[First published in Broad Street Review 30 Aug 2015.]
“I think there’s rice in this potato soup.” There were five of us at the table, but I was looking directly at Fred. “Ha!” he laughed. “Yes, yes, rice in the potato soup. We should tell the server. Ha!” It hit Fred again and we all chuckled. It wasn’t much of a joke, but it hit.
Joke-making is very like composition-making, but before I explain why, I must explain that my sortie into the soup was in Germany, from where my wife and I and two of our daughters just returned. Fred, the friend we accompanied, hails from there. He’s been an American for longer than I’ve been alive, but he was born and grew up in a region of the old East Germany we were visiting. At the first place we stopped, driving from the airport, we ordered lunch. It arrived with Knödel, potato dumplings.
Most Americans are not dumpling-savvy, but Fred noticed something different right away; mixed into the dough were bits of something else, similar in color and consistency to potato, but not exactly. Rice was mentioned by someone as a possibility. Fred guffawed: Rice would never be allowed in a potato dumpling, but when the server returned, Fred asked her what it was, and it couldn’t possibly be rice, could it?
Ne, ne, ne, never Reis
Her eyes flashed. “Ne, ne, ne, ne, ne,” it was not Reis, never Reis, you don’t put Reis in dumplings.
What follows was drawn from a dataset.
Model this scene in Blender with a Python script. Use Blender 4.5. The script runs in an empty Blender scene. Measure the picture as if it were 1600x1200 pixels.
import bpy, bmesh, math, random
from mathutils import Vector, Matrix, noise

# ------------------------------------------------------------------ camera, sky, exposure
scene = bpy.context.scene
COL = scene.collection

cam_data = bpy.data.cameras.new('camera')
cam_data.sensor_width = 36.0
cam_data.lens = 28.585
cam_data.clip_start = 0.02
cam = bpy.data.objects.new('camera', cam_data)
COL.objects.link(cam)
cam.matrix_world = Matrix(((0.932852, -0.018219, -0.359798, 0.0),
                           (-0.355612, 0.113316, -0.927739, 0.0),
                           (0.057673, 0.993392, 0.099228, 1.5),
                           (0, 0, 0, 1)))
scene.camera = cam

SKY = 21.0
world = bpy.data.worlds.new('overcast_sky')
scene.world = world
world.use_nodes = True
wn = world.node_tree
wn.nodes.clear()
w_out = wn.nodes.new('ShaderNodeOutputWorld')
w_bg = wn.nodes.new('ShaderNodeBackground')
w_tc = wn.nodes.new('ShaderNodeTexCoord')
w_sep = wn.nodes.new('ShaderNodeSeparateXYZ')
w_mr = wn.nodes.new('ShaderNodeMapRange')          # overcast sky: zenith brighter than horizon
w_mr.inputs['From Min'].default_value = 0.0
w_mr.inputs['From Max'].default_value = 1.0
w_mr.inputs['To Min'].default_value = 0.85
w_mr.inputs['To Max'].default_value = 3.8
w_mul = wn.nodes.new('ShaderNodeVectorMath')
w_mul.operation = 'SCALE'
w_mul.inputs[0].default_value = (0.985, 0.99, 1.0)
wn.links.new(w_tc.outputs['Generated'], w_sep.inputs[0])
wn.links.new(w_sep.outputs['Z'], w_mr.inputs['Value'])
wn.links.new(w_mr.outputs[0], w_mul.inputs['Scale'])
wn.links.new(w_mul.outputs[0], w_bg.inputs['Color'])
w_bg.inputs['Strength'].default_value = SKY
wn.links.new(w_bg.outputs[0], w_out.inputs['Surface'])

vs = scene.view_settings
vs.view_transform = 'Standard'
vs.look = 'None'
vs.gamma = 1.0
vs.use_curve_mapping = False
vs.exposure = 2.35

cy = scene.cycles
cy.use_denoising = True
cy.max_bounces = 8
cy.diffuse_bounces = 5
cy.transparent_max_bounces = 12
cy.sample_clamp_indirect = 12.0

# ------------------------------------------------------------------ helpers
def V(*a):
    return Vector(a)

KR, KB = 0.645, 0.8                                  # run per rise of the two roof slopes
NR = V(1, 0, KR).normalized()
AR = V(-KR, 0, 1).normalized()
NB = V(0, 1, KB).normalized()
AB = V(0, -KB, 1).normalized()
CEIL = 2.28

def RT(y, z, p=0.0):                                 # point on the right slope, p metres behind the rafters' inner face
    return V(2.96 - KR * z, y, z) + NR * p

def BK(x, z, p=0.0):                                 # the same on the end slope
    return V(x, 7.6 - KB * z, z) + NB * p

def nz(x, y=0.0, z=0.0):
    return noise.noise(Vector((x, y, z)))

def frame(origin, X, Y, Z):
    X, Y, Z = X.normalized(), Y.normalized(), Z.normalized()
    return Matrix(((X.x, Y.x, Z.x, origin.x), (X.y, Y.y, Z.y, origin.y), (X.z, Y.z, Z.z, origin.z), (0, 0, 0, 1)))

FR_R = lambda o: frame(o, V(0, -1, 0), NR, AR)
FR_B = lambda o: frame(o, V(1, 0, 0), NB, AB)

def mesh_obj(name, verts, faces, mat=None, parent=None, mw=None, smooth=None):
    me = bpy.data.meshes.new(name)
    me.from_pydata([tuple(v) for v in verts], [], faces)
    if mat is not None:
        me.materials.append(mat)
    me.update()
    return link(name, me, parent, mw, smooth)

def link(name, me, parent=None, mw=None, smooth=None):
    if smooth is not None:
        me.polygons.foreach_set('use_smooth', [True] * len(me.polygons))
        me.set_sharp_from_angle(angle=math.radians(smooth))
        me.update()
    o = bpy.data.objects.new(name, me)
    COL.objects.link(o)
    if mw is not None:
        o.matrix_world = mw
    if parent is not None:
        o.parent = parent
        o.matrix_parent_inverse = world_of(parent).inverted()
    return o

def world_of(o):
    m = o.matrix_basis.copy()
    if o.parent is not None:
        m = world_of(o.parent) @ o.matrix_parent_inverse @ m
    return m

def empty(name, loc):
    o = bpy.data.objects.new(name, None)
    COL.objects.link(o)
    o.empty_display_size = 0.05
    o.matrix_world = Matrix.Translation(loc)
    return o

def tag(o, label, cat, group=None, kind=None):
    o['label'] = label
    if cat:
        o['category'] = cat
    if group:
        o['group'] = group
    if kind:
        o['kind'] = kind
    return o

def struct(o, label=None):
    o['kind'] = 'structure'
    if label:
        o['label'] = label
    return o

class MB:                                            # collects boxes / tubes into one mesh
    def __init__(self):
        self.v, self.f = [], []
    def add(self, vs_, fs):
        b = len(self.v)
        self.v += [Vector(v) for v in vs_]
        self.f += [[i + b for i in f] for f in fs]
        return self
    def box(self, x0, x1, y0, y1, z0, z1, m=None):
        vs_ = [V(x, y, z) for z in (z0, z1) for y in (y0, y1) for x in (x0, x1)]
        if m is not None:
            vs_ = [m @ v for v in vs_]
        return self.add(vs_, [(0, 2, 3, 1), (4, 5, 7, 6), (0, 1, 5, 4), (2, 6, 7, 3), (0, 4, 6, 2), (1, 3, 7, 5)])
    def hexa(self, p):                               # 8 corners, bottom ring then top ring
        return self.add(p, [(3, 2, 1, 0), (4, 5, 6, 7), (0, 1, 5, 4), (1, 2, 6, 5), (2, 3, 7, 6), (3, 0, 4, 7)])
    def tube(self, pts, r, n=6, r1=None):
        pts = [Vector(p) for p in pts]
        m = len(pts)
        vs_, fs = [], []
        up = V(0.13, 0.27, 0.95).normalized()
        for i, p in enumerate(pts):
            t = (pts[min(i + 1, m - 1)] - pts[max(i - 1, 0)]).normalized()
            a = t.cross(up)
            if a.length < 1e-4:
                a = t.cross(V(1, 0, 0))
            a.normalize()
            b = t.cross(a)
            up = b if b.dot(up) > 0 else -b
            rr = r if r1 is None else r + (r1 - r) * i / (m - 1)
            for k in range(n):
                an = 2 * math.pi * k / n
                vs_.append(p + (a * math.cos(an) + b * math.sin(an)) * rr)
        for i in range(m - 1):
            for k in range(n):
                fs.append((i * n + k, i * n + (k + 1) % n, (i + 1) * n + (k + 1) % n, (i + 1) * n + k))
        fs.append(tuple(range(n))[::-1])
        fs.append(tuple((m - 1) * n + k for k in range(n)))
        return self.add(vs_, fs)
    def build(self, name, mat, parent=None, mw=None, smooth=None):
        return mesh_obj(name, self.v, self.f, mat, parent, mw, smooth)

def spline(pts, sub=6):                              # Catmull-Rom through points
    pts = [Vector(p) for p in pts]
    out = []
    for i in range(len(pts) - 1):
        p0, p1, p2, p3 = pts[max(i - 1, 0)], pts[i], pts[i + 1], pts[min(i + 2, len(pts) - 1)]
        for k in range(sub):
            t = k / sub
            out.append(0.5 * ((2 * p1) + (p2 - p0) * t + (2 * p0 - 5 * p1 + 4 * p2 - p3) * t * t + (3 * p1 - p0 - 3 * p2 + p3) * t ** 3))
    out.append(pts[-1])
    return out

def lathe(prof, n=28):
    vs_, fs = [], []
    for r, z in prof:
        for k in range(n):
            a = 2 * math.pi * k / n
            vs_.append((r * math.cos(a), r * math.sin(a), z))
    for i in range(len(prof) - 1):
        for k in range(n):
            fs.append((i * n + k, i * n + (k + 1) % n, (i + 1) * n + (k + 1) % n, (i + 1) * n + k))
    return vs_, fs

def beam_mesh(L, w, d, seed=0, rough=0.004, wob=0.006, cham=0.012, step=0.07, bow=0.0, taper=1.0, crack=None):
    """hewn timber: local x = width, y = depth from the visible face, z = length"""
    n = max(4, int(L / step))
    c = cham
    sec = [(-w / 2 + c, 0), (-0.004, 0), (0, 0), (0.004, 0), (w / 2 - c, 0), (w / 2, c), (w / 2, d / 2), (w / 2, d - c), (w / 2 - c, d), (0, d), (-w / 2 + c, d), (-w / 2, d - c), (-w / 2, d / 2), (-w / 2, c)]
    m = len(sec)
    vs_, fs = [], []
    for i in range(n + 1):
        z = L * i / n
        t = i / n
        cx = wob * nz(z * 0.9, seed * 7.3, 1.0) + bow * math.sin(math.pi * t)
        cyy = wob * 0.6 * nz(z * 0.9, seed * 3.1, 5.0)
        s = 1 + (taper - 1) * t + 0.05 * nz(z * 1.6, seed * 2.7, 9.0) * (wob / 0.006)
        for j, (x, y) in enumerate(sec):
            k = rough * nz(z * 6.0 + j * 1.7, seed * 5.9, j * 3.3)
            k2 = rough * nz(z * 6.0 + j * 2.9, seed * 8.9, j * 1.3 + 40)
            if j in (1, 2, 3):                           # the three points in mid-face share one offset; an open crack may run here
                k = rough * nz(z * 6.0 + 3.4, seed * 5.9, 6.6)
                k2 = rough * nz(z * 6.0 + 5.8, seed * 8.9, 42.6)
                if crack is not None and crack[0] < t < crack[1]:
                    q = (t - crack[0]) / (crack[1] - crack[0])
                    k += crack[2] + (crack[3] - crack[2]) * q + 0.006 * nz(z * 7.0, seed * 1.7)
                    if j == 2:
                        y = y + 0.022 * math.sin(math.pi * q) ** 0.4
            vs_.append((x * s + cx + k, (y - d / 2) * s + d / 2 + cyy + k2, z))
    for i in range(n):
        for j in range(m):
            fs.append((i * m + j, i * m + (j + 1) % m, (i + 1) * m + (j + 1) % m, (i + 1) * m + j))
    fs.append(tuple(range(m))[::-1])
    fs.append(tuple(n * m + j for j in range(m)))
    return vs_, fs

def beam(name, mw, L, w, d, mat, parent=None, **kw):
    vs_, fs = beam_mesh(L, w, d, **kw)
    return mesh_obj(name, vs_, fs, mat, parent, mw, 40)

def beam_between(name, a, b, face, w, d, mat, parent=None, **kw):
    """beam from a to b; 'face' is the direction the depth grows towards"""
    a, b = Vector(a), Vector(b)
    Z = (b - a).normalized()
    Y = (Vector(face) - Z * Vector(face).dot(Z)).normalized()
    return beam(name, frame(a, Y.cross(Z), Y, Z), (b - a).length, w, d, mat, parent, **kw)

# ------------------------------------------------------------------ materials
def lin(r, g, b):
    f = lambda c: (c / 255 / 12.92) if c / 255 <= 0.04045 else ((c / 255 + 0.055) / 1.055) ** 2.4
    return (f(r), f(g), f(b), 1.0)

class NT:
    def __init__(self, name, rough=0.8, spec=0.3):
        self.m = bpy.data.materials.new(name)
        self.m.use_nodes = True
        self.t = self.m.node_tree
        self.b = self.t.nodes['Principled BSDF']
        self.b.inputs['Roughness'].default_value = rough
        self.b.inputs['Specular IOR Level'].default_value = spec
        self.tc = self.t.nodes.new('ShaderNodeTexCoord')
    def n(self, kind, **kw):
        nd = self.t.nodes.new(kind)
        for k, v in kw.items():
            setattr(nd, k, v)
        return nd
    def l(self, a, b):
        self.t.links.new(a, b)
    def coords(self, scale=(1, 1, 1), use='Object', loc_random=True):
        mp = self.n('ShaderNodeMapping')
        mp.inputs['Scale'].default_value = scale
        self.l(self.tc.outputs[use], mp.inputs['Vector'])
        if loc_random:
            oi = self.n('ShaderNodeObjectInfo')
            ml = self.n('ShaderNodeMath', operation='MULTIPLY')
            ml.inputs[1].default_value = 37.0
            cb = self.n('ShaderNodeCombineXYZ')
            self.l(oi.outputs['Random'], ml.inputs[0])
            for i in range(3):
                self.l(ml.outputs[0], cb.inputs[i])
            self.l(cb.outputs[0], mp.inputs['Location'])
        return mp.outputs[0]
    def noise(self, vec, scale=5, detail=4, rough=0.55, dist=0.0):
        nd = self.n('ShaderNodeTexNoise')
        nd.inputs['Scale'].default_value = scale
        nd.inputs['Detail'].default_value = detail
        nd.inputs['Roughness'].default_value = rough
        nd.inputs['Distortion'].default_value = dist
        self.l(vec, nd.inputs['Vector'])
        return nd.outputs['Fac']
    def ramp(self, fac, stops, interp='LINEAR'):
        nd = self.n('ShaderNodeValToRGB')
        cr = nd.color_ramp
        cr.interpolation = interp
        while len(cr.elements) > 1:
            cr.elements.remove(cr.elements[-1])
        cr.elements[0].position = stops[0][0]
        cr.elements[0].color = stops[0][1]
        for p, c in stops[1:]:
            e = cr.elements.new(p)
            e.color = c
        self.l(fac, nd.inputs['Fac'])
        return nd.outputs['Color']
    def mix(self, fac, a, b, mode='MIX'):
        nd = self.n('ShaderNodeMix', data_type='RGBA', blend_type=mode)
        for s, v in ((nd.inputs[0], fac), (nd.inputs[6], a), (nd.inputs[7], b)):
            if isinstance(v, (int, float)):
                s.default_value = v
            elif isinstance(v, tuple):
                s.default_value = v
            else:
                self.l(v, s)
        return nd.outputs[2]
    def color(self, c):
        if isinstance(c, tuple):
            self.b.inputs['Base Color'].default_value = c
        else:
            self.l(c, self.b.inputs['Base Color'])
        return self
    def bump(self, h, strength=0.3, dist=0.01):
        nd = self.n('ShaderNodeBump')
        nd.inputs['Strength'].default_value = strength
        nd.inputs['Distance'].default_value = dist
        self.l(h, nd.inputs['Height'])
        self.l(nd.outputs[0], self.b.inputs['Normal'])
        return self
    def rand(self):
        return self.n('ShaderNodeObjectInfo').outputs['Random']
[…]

Fred smiled and reassured her that as to the dumpling platform he could be counted on firmly to support the anti-rice position, but that although these dumplings were delicious, they were unlike any he had come across.
She explained that (from what I could gather) it was just raw potato, grated, mixed into the finished dough before it’s rolled into dumplings and boiled. And, she added, that it was quite normal to make dumplings that way around here. We were all smiling, it was all freundlich, and we talked about it throughout the trip as one of those travel moments that stand out. So I used it as the springboard of my joke at dinner a day or two later.
Now, here’s the thing. If I’d said at dinner that the soup was terrible because there was rice in it, nobody would’ve laughed because it would have been wrong. The dumplings at lunch were good, after all. If I’d said the joke to the server at dinner, she would not have laughed because she had not been at lunch. If I’d ordered, say, Knödel mit Reis she would’ve stared at me, and my dinner companions would’ve squirmed. So the telling of a joke—even a small one—depends on lots of nuances. You have to say exactly the right thing to the right audience.
Humors, not just humor
In comparing the making of music to the making of a joke, I’m not saying that music ought to be funny. The main sense of a sense of humor is funniness, of course, but the best comedians handle all the humors. Described as courage, anger, despondency, calmness, or what have you, these define us. If the humors remain untouched, we won’t get the joke and we won’t get the music.
I just completed an Agnus Dei for the Mendelssohn Club of Philadelphia. The new artistic director Paul Rardin asked for a work to complement Mozart’s Mass in C minor, left unfinished without an Agnus Dei. Mozart’s and my work will be performed on an October 18th concert. Leaving aside—or rather, because of—the unnerving spectacle of any music of mine being mentioned in any way with any music by Mozart, I wrestled solely with the opening for a long time. I came early to a feel of four chords which the choir would sing as “A-gnus De-i.”
An importunate imprecation
But what chords? Strong, yes, but not pompous. Strong could also be inappropriate, as most settings of Agnus Dei (“Lamb of God”) are sweet. But I heard minor chords, loud and shouting, an imprecation almost, to take away the sin of the world and to grant us peace now. Not so angry, though, that one forgets one’s place.
Strong but appropriate; loud but not angry; minor but sweet: Emotions were running swift and confusing, like a river overflowing its banks. These are the times when a composer has to focus. I had four chords of four notes each (one for each of the choir’s voice parts), 16 notes that would determine the piece.
It took a while. A self-effacing A minor for the first chord, but with the third on the bottom, like it was standing on one foot. In the second chord, sopranos descend one note, the tenors retake the A, but the altos’ D adds the feel and color of slate. Chord three breaks through to A major or C-sharp something, I can’t tell, but just this side (it is fervently to be wished) of syrupy. The last chord lands on a real A major but again on one foot, and with the suspension of D against C-sharp it’s like a cool surf refreshing you on a hot day, with the salt water reminding you of the cut on your ankle.
Funny enough
I was mindless of music theory while thrashing these notes about, because I was looking for the exact humors that would fit these words, these emotions, this concert, this Mozart, this audience. Could these chords evoke these humors, and when they return in a different key at the end 13 minutes later, would they still reach the audience? Would they get it?
I hope so. I feel good about it, because, after all, I’ve been practicing. When I said “I think there’s rice in this potato soup,” and Fred laughed, I felt like a composer. Good thing, because it wasn’t much of a joke. But it hit.